Un nouveau produit fait son apparition sur certains programmes militaires comme TALOS: l’exosquelette. Son but premier est de supporter la charge portée par le soldat de manière à protéger ses articulations et lui permettre d’être moins fatigué. Nous sommes encore loin de l’armure d’Iron Man.

L’exosquelette pour le fantassin peut être soit actif (ex. B-Temia) soit passif (ex. Mawashi). Mais quel rapport avec la navigation ? Rappelez-vous un des points faibles du système EDRD ainsi que du DRC: les senseurs bougent par rapport à leur emplacement d’origine. Avec une structure rigide, l’exosquelette, si les senseurs sont mis sur celle-ci, il y a un gain certain de stabilité et donc de précision.
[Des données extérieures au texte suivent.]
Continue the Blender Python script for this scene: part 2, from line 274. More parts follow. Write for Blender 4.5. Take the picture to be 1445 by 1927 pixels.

Aucun des modèles d’exosquelettes n’offre actuellement cette fonctionnalité, mais dès que le produit sera à maturité, cela me paraît une bonne opportunité à développer.

Conclusions

Au delà des anecdotes, j’espère que ce billet a permis d’illustrer la différence qu’il y a entre intégrer un concept dans des récits prospectifs et transformer ce concept en produit commercialement disponible. Dans le cas de la navigation pédestre, cela fait maintenant plus de 35 ans que l’on travaille à des solutions, mais aucune n’a été en mesure de satisfaire les utilisateurs finaux ou de justifier le prix d’achat de la fonction développée. 

Cela signifie également, que durant plus de 35 ans, énormément de prédictions relatives à ce thème ont été totalement fausses, sans parler des investissements n’ayant encore jamais eu les retours escomptés. 

La convergence de domaines technologiques ouvre certes d’innombrables possibilités, mais ajoute potentiellement également de la complexité qui peut s’exprimer sous une forme ou une autre (technologique, économique, légale, morale, etc.)

Si demain une solution venait à voir le jour, je ne peux m’empêcher de sourire et penser juste durant une fraction de seconde que nous avions eu le (ou un des) premier produit, et que dans ce sens nous étions plus ou moins similaire à Kodak et le premier prototype de caméra digitale en 1975. Le monde a bien changé entre 1975 et les années 2000 pour la photographie; qui sait quelle convergence, quelle technologie ou quelle invention permettra à la navigation pédestre sans l’usage de signaux satellitaires d’avoir sa propre disruption!

Note: Tous les documents présentés étaient à un moment ou à un autre disponibles sur Internet pour la promotion commerciale des produits entre 2004 et 2006. Ceux-ci sont originaux et d’époque. L’auteur n’a aucune connaissance sur l’évolution et la disponibilité commerciale des différents éléments à la date de rédaction de ce billet (juin 2022).